Order, Supreme Court, New York County (Milton A. Tingling, J.), entered August 10, 2005, which denied defendant E.T. Towing’s motion and defendant Metropolitan Museum of Art’s cross motion for summary judgment, and order, same court and Justice, also entered August 10, 2005, which denied defendant H.O. Penn Machinery Company, Inc.’s motion and defendant Consolidated Edison Company of New York, Inc.’s cross motion for summary judgment, unanimously reversed, on the law, without costs, and the motions granted. The Clerk is directed to *228enter judgment in favor of defendants-appellants dismissing the complaint.

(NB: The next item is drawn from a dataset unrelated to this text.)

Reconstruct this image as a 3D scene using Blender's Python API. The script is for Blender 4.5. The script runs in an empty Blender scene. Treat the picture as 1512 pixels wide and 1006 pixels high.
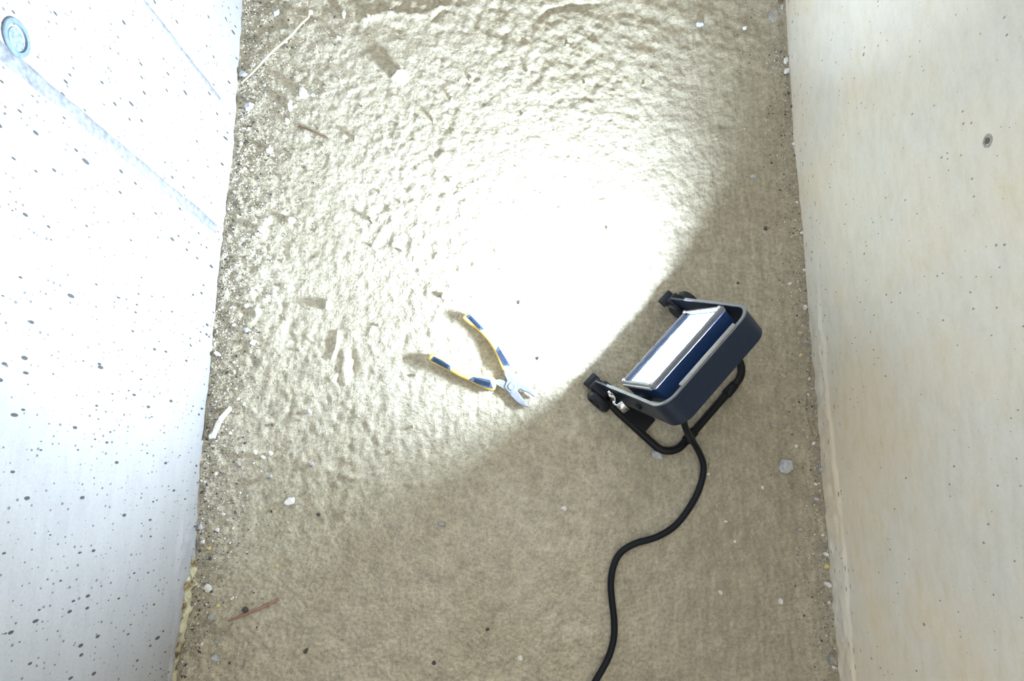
import bpy, bmesh, math, random
import numpy as np
from mathutils import Vector, Matrix

random.seed(7)
S = bpy.context.scene
COL = S.collection

# ------------------------------------------------------------------ camera
CAM_H, FPX, CX, CY, TILT = 1.2, 1008.0, 756.0, 503.0, math.radians(11.06)
cd = bpy.data.cameras.new('camera')
cd.sensor_fit = 'HORIZONTAL'; cd.sensor_width = 36.0; cd.lens = 36.0 * FPX / 1512.0
cd.clip_start = 0.01; cd.clip_end = 100
cam = bpy.data.objects.new('camera', cd); COL.objects.link(cam)
cam.location = (0, 0, CAM_H); cam.rotation_euler = (TILT, 0, 0)
S.camera = cam

# ------------------------------------------------------------------ light
world = bpy.data.worlds.new('overcast_sky'); S.world = world
world.use_nodes = True
bg = world.node_tree.nodes['Background']
bg.inputs['Color'].default_value = (1.0, 0.985, 0.95, 1)
bg.inputs['Strength'].default_value = 1.30
LED_STRENGTH = 1180.0
S.view_settings.view_transform = 'Standard'
S.view_settings.look = 'None'
S.view_settings.gamma = 1.0
S.view_settings.use_curve_mapping = False
S.view_settings.exposure = 0.08
S.cycles.max_bounces = 6; S.cycles.diffuse_bounces = 3; S.cycles.glossy_bounces = 2; S.cycles.transparent_max_bounces = 6

# ------------------------------------------------------------------ helpers
def at(px, py, z=0.0):
    """place on the level z that lies along the sight line of a spot in the photograph"""
    st, ct = math.sin(TILT), math.cos(TILT)
    a, b = (px - CX) / FPX, (py - CY) / FPX
    d = Vector((a, st - ct * b, -ct - st * b))
    return Vector((0, 0, CAM_H)) + d * ((z - CAM_H) / d.z)

def h2(ix, iy, seed):
    n = (ix.astype(np.int64) * 374761393 + iy.astype(np.int64) * 668265263 + seed * 974634533) & 0xffffffff
    n = ((n ^ (n >> 13)) * 1274126177) & 0xffffffff
    n = ((n ^ (n >> 16)) * 2246822519) & 0xffffffff
    return ((n ^ (n >> 15)) & 0xffffff) / float(0xffffff)

def vn(x, y, seed=0):
    x = np.asarray(x, float); y = np.asarray(y, float)
    ix, iy = np.floor(x), np.floor(y)
    fx, fy = x - ix, y - iy
    fx = fx * fx * fx * (fx * (fx * 6 - 15) + 10); fy = fy * fy * fy * (fy * (fy * 6 - 15) + 10)
    a = h2(ix, iy, seed); b = h2(ix + 1, iy, seed); c = h2(ix, iy + 1, seed); d = h2(ix + 1, iy + 1, seed)
    return (a + (b - a) * fx) * (1 - fy) + (c + (d - c) * fx) * fy - 0.5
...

In this personal injury action, plaintiff alleges that the movement of a tractor caused her to fall. On June 27, 2000, plaintiff was walking with her daughter and grandson on the plaza abutting the Metropolitan Museum of Art. Her daughter and grandson were walking in front of her, when her grandson turned and warned her that a tractor was backing up on the sidewalk.

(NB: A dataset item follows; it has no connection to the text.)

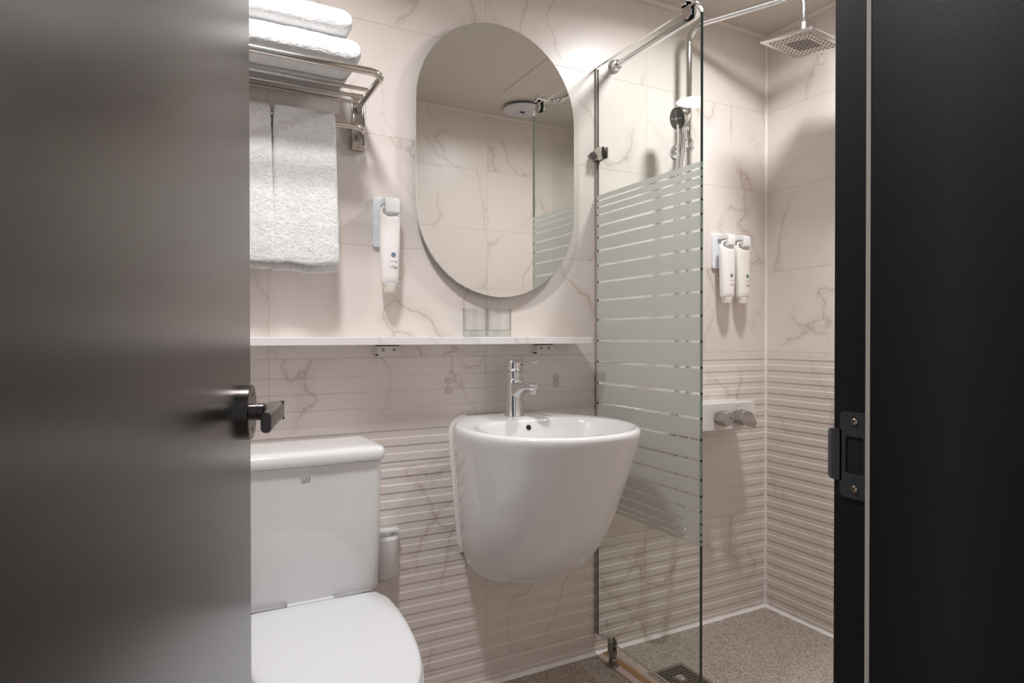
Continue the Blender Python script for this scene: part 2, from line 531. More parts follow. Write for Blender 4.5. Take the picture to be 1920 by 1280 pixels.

Plaintiff was deposed on three separate occasions. She testified at these depositions that she saw the tractor and altered her direction by taking three to four steps to her right. She did not alter her speed of walking. After taking three or four steps to her right, she fell to the ground, sustaining injuries. On each occasion, plaintiff testified that she did not know, and did not find out what caused her to fall.

Based upon this testimony, defendants each moved or cross-moved for summary judgment on the basis that plaintiff was unable to establish that her fall and related injuries were causally related to their actions.

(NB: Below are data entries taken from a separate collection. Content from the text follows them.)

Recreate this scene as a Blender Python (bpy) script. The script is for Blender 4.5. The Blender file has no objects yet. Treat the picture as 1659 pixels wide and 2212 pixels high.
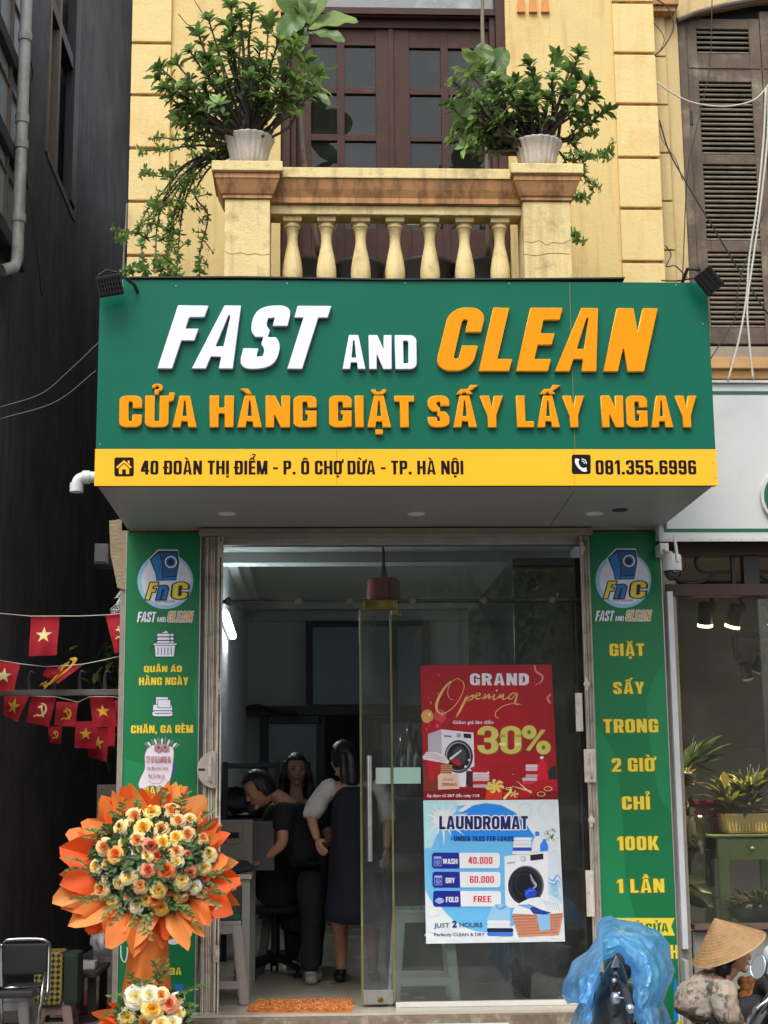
import bpy, bmesh, math, random, unicodedata
import numpy as np
from mathutils import Vector, Matrix, Euler, noise
rnd = random.Random(7)
S = bpy.context.scene
COL = S.collection

# ------------------------------------------------------------------ camera
FPX, CX, CY = 3322.0, 829.5, 1106.0            # focal length in units of a 1659 x 2212 frame
EYE = np.array([0.0, 0.0, 1.53])
_d = np.array([-147.5, -625.0, -3322.0]); _d /= np.linalg.norm(_d)
_r = np.array([1.0, .0014, -(147.5 + 625 * .0014) / 3322]); _r /= np.linalg.norm(_r)
_u = np.cross(_r, _d)
_M = np.stack([_r, _d, _u], 1)                 # world axes seen from the camera
cam_data = bpy.data.cameras.new('camera'); cam = bpy.data.objects.new('camera', cam_data); COL.objects.link(cam)
mw = Matrix(_M.T.tolist()).to_4x4(); mw.translation = Vector(EYE); cam.matrix_world = mw
cam_data.sensor_fit = 'HORIZONTAL'; cam_data.sensor_width = 36; cam_data.lens = 36 * FPX / 1659
cam_data.clip_start = .05; cam_data.clip_end = 600
S.camera = cam

# ------------------------------------------------------------------ daylight (overcast, rain)
SUN_EL, SUN_AZ = math.radians(58), math.radians(200)
w = bpy.data.worlds.new('World'); S.world = w; w.use_nodes = True
nt = w.node_tree; bg = nt.nodes['Background']
sky = nt.nodes.new('ShaderNodeTexSky'); sky.sky_type = 'NISHITA'; sky.sun_disc = False
sky.sun_elevation = SUN_EL; sky.sun_rotation = SUN_AZ; sky.air_density = 1.0; sky.dust_density = 4.0; sky.ozone_density = 1.0
hs = nt.nodes.new('ShaderNodeHueSaturation'); hs.inputs['Saturation'].default_value = .25
nt.links.new(sky.outputs[0], hs.inputs['Color']); nt.links.new(hs.outputs[0], bg.inputs[0])
bg.inputs[1].default_value = .15
sun_d = bpy.data.lights.new('sun', 'SUN'); sun_d.energy = 1.0; sun_d.angle = math.radians(25); sun_d.color = (1, .97, .93)
sun = bpy.data.objects.new('sun', sun_d); COL.objects.link(sun)
sd = Vector((math.sin(SUN_AZ) * math.cos(SUN_EL), math.cos(SUN_AZ) * math.cos(SUN_EL), math.sin(SUN_EL)))
sun.rotation_euler = sd.to_track_quat('Z', 'Y').to_euler()
S.view_settings.view_transform = 'Standard'; S.view_settings.look = 'None'; S.view_settings.gamma = 1
S.view_settings.exposure = .75
S.cycles.max_bounces = 10; S.cycles.transparent_max_bounces = 24; S.cycles.diffuse_bounces = 5
S.cycles.sample_clamp_indirect = 6; S.cycles.use_denoising = True; S.cycles.caustics_reflective = False; S.cycles.caustics_refractive = False

# ------------------------------------------------------------------ helpers
def at(px, py, Y=None, Z=None, X=None):
    """the point of the place seen at a spot of the 1659 x 2212 photo, on a plane of known depth / height"""
    v = _M.T @ np.array([px - CX, -(py - CY), -FPX])
    t = (Y - EYE[1]) / v[1] if Y is not None else (Z - EYE[2]) / v[2] if Z is not None else (X - EYE[0]) / v[0]
    return Vector(EYE + t * v)

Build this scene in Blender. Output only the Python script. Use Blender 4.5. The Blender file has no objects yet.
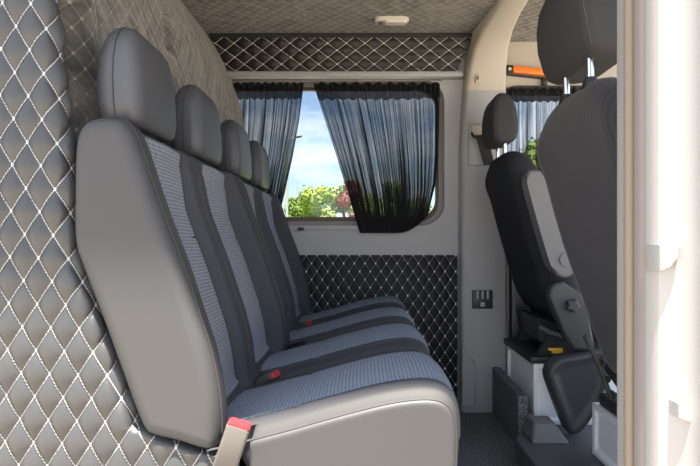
import bpy, bmesh, math, random
from mathutils import Vector, noise
random.seed(7)
PI = math.pi
sc = bpy.context.scene
col = sc.collection

# ------------------------------------------------------------------ camera, sky, sun, exposure
F = 529.0                      # focal length in pixels of a 700 px wide picture
ZC = 0.815
cam_d = bpy.data.cameras.new('camera'); cam = bpy.data.objects.new('camera', cam_d); col.objects.link(cam)
cam.location = (0, 0, ZC); cam.rotation_euler = (PI/2, 0, 0)
cam_d.sensor_width = 36; cam_d.lens = F/700*36
cam_d.shift_x = -15/700; cam_d.shift_y = 7/700
cam_d.clip_start = 0.02; cam_d.clip_end = 500
sc.camera = cam

world = bpy.data.worlds.new('world'); sc.world = world; world.use_nodes = True
def build_world():
    nt = world.node_tree; nt.nodes.clear()
    N = nt.nodes.new; L = nt.links.new
    out = N('ShaderNodeOutputWorld'); bg = N('ShaderNodeBackground')
    sky = N('ShaderNodeTexSky'); sky.sky_type = 'NISHITA'; sky.sun_disc = False
    sky.sun_elevation = math.radians(62); sky.sun_rotation = math.radians(190)
    tc = N('ShaderNodeTexCoord'); mp = N('ShaderNodeMapping'); mp.inputs['Scale'].default_value = (3.2, 3.2, 8)
    mp.inputs['Location'].default_value = (1.1, 0.3, 0.55)
    nz = N('ShaderNodeTexNoise'); nz.inputs['Scale'].default_value = 1.6; nz.inputs['Detail'].default_value = 7
    rp = N('ShaderNodeValToRGB'); rp.color_ramp.elements[0].position = 0.40; rp.color_ramp.elements[1].position = 0.56
    mx = N('ShaderNodeMixRGB'); mx.inputs[2].default_value = (5.6, 6.2, 7.2, 1)
    L(tc.outputs['Generated'], mp.inputs[0]); L(mp.outputs[0], nz.inputs['Vector']); L(nz.outputs[0], rp.inputs[0])
    L(rp.outputs[0], mx.inputs[0]); L(sky.outputs[0], mx.inputs[1]); L(mx.outputs[0], bg.inputs[0])
    bg.inputs[1].default_value = 0.20
    L(bg.outputs[0], out.inputs[0])
build_world()

sun_d = bpy.data.lights.new('sun', 'SUN'); sun = bpy.data.objects.new('sun', sun_d); col.objects.link(sun)
sun_d.energy = 17.0; sun_d.angle = math.radians(2.0); sun_d.color = (1.0, 0.91, 0.79)
sun.rotation_euler = Vector((-0.03, 0.235, -1)).to_track_quat('-Z', 'Y').to_euler()

sc.view_settings.view_transform = 'Standard'; sc.view_settings.look = 'None'
sc.view_settings.gamma = 1.0; sc.view_settings.use_curve_mapping = False
sc.view_settings.exposure = 0.85

# ------------------------------------------------------------------ material helpers
def new_mat(name):
    m = bpy.data.materials.new(name); m.use_nodes = True
    nt = m.node_tree; b = nt.nodes['Principled BSDF']
    return m, nt, b
def noise_bump(nt, b, scale, strength, dist=0.002, coord='Object'):
    tc = nt.nodes.new('ShaderNodeTexCoord'); nz = nt.nodes.new('ShaderNodeTexNoise')
    nz.inputs['Scale'].default_value = scale; nz.inputs['Detail'].default_value = 3
    bp = nt.nodes.new('ShaderNodeBump'); bp.inputs['Strength'].default_value = strength; bp.inputs['Distance'].default_value = dist
    nt.links.new(tc.outputs[coord], nz.inputs['Vector']); nt.links.new(nz.outputs[0], bp.inputs['Height'])
    nt.links.new(bp.outputs[0], b.inputs['Normal'])
    return nz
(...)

In two identical decisions and orders, both dated August 5, 2005, the IAS court denied the motions, finding, without elaboration, that plaintiffs answering papers raised triable issues of fact.

The proponent of a motion for summary judgment must establish that there are no material issues of fact in dispute and that it is entitled to summary judgment as a matter of law (Winegrad v New York Univ. Med. Ctr., 64 NY2d 851, 853 [1985]). Defendants here have made such a showing. The burden then shifted to plaintiff to present evidentiary facts in admissible form sufficient to raise a genuine, triable issue of fact (Zuckerman v City of New York, 49 NY2d 557, 562 [1980]). In this regard, plaintiff must show the existence of “facts and conditions from which the negligence of the defendant and the causation of the accident by that negligence may be reasonably inferred” (Schneider v Kings Highway Hosp. Ctr., 67 NY2d 743, 744 [1986]). “The proof, however, must be sufficient to permit a finding of proximate cause ‘based not upon speculation, but upon the logical inferences to be drawn from the evidence’ ” (Robinson v City of New York, 18 AD3d 255, 256 [2005], quoting Schneider v Kings Highway Hosp. Ctr., supra at 744).

Although plaintiff argued that the backing of the tractor frightened her and caused her to fall, there is no evidence to support these conclusions. Plaintiff repeatedly testified that she did not know why she fell and she never testified that she was *229frightened or that the tractor made contact with her body. Plaintiff therefore failed to set forth a prima facie case of negligence against any defendant. Concur—Mazzarelli, J.P., Saxe, Nardelli, Sweeny and McGuire, JJ.